Many students are encouraged not to memorize them, but to learn how to figure them out with formulas like “the name of the key is the same as the next to last flat in the key signature” or “the key is one half-step up from the last sharp.” The problem is that remembering the formula and applying it correctly is much more difficult than simply remembering the key signature for a particular key. 

Imagine if in elementary school you were taught that every time you needed to multiply two numbers, you had to apply the principles of multiplication step by step. If you’re like me, the principles of multiplication are lost in the mists of your memory, but I’m certain you can still tell me what 9x7 equals. That’s because you memorized your times tables. Key signatures work the same way.

But if memorization still doesn’t appeal to you, I have a quick three-step process that will help you learn and remember your key signatures. There are no tricks or fancy rhymes, just solid understanding that puts your key signatures not just in your head but in your ears and fingers as well.

STEP ONE: You will need to know the order of the first four flats and the first four sharps as they occur in key signatures. You need to know these so you know which flats or sharps are in any key. Fortunately, they appear in the same order every time. The order of the sharps is the reverse of the order of the flats. That symmetry again. So if you know the first four of each you know the last three too.


First four flats: B-flat, E-flat, A-flat, D-flat (then G-flat, C-flat, F-flat)

First four sharps: F-sharp, C-sharp, G-sharp, D-sharp (then A-sharp, E-sharp, B-sharp)

STEP TWO: Instead of memorizing all 15 major keys, learn just these 7: E flat, B-flat, F, C, G, D, and A. To help you memorize them try reciting the names of the keys in these different orders:

  1. Keys from 3 flats up the list to three sharps (that is, in the order listed above)
  2. Keys from 3 sharps down to 3 flats (the list above read backwards)
  3. Keys with 0 sharps or flats, then 1 sharp or flat, then 2, then 3.
  4. Pro tip: push your levers or pedals to change the key and play a one octave scale in each as you recite the keys.

STEP THREE: Go through the pieces you are playing or have played recently and look at the number of flats or sharps in each key signature. Name the Major key with that key signature. To check, look at the last note of the piece. Either the lowest note in the left hand or the highest note in the right hand or maybe both will be the same note as the key. One caveat: some of your pieces may be in minor. While you can’t tell this just from the key signature, you can likely tell by the way the piece sounds. If the piece is in minor, the last notes will not be the same as the Major key you have identified. Don’t worry about that now. We will get into minor key signatures another time.

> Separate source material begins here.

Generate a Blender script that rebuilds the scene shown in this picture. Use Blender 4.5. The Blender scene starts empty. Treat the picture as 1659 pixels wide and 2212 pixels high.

TIPS FOR REVIEW: To easily add some daily Major key signature review to your practice, try these tips.

  1. Choose one Major key each day and play your scales and arpeggios in that key. As an added bonus, you could also play your scales in one of the neighboring keys. For instance, if you choose B-flat Major with 2 flats for your scales, also try your scales in E-flat which has 3 flats or F which has 1 flat.
  2. Before each piece you practice, name the key and play the scale of that key before you begin practicing the piece.
  3. Make flashcards for the 7 Major keys listed in Step Two above. Put the flashcards on your stand, shuffle and play a scale in each. Yes, it’s a lot of lever or pedal changing, but that’s good practice too.